Pinnacle Daily: Since past “regulatory restrictions… shifted activity toward less regulated channels” like peer-to-peer (P2P) platforms rather than reducing them, what is the best strategy for the government to ensure transparency?

Sakharov: The government needs to make transparent channels more convenient than less regulated ones.
If P2P platforms become the easiest route to stablecoin access, then restrictions can reduce visibility instead of improving it. Users will choose the option that works, especially in a market where speed, liquidity, and access matter.

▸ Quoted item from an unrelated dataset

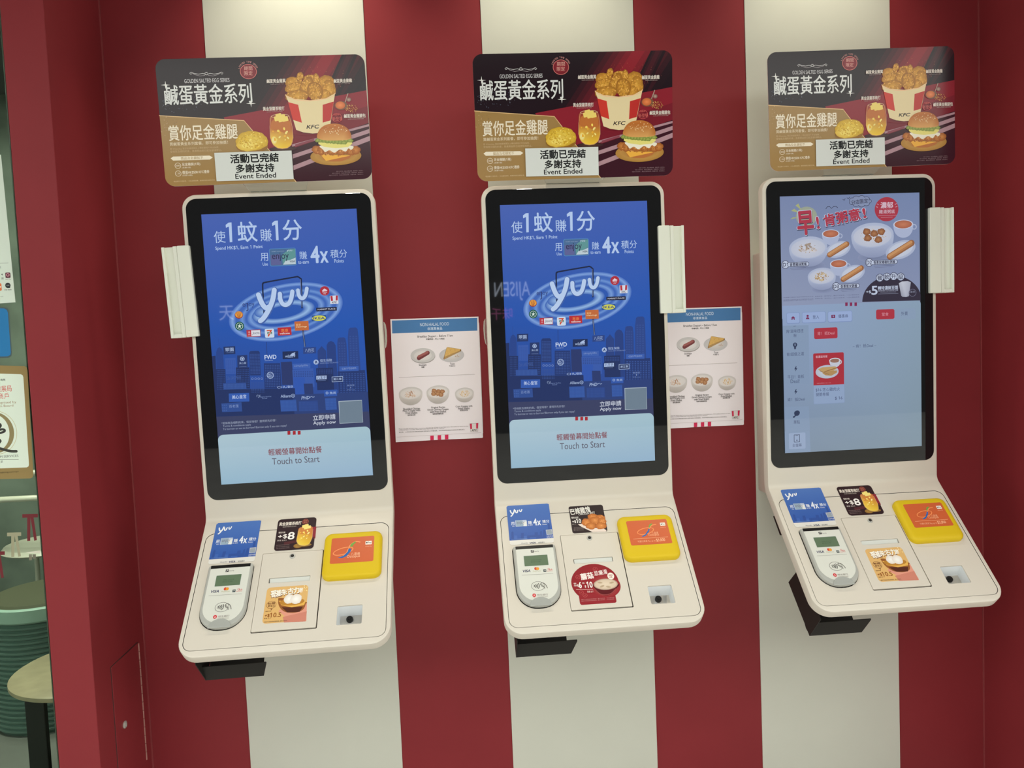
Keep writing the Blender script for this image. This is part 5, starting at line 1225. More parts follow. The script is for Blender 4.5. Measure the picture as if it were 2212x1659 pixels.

The better approach is to give licensed providers clear rules and enough room to build a full experience: onboarding, stablecoin access, settlement, cash-out, merchant payments, and reporting. That has to be paired with real accountability around monitoring, disclosures, consumer protection, and financial integrity. The objective should be to make the regulated route safer and more complete than informal alternatives. Once transparent platforms offer a better experience, the appeal of less-regulated channels naturally becomes weaker.

On the Broader African Context:

Pinnacle Daily: Nigeria currently accounts for “around 60 per cent of inflows” of stablecoins to Sub-Saharan Africa. How can other African nations leverage Nigeria’s infrastructure to improve their own cross-border payment efficiency?

Sakharov: Other African nations should look at Nigeria as a live case study in stablecoin demand: where users need digital dollars, which corridors create liquidity, how people move between local currency and stablecoins, and where the existing payment system still creates friction.

But the goal should not be for every country to build a separate version of the same infrastructure. Each market has different banking access, mobile money adoption, currency pressure, and regulatory priorities. The larger opportunity is to use those local differences to design a more connected Sub-Saharan payment layer.

That means shared standards for wallet interoperability, liquidity corridors, compliance, local currency access, and cross-border settlement. Nigeria’s role can be important because scale creates liquidity, but the regional gain comes from connecting markets rather than duplicating isolated systems.

Pinnacle Daily: While stablecoins can cost “only a few cents per dollar” to send, remittance costs in Sub-Saharan Africa remain as high as “8.78 per cent”. What are the primary technical barriers preventing a low-cost, universal standard for the continent?

Sakharov: A cheap on-chain transfer only solves one part of the problem. The harder costs come from the surrounding infrastructure: converting between local currencies and stablecoins, maintaining liquidity in smaller corridors, connecting wallets to banks and mobile money networks, meeting compliance requirements, and giving recipients a practical way to spend or withdraw.

A universal standard is difficult because Africa is not one payment market. There are many currencies, regulators, banking systems, mobile money networks, and settlement processes. Each corridor has its own technical and liquidity constraints.

A lower-cost model would need stronger on-ramps and off-ramps, shared compliance standards, better FX liquidity, and deeper integration with local payment systems. The goal is to make the entire journey cheaper for both the sender and the recipient.